Michael Schmidt & Matt Apuzzo of the New York Times: "A white police officer in North Charleston, S.C., was charged with murder on Tuesday after a video surfaced showing him shooting in the back and killing an apparently unarmed black man while the man ran away. The officer, Michael T. Slager, 33, said he feared for his life because the man took his stun gun in a scuffle after a traffic stop on Saturday. A video, however, shows the officer firing eight times as the man -- Walter L. Scott, 50 -- fled. The North Charleston mayor announced the state charges at a news conference Tuesday evening." It appears Slager planted the stun gun near Scott's body." Includes video. ...
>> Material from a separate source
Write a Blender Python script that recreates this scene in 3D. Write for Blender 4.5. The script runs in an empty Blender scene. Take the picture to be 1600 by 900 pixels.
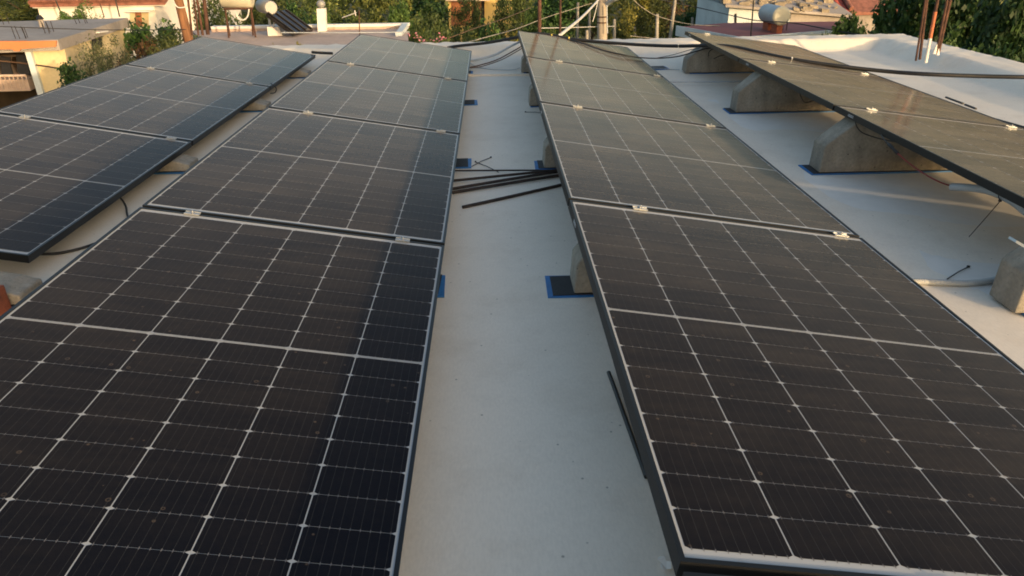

... Judd Legum of Think Progress shows how the police department initially told the story before the video surfaced. "On Saturday the police released a statement alleging that Scott had attempted to gain control of a Taser from Slager and that he was shot in a struggle over the weapon.... By Sunday, the police department had clammed up...."
News Ledes
Boston Globe: "A federal jury found Dzhokhar Tsarnaev guilty on all 30 charges for his role in the 2013 Boston Marathon bombing that killed three and injured more than 260, ruining lives and limbs and a city's sense of peace. He was also found guilty in the murder of a police officer. Tsarnaev is now eligible for the death penalty." ...
... The New York Times story is here.
Guardian: "The former head of the CIA in Pakistan should be tried for murder and waging war against the country, a high court judge ruled on Tuesday. Criminal charges against Jonathan Banks, the former CIA station chief in Islamabad, were ordered in relation to a December 2009 attack by a US drone which reportedly killed at least three people."
Reuters: "US Secretary of Defence Ash Carter kicked off his first Asian tour on Wednesday with a stern warning against the militarisation of territorial rows in a region where China is at odds with several nations in the East and South China Seas."
Washington Post: Stan "Freberg died Tuesday in Santa Monica, Calif. at age 88.... Before National Lampoon and Saturday Night Live, way before, there was Stan Freberg."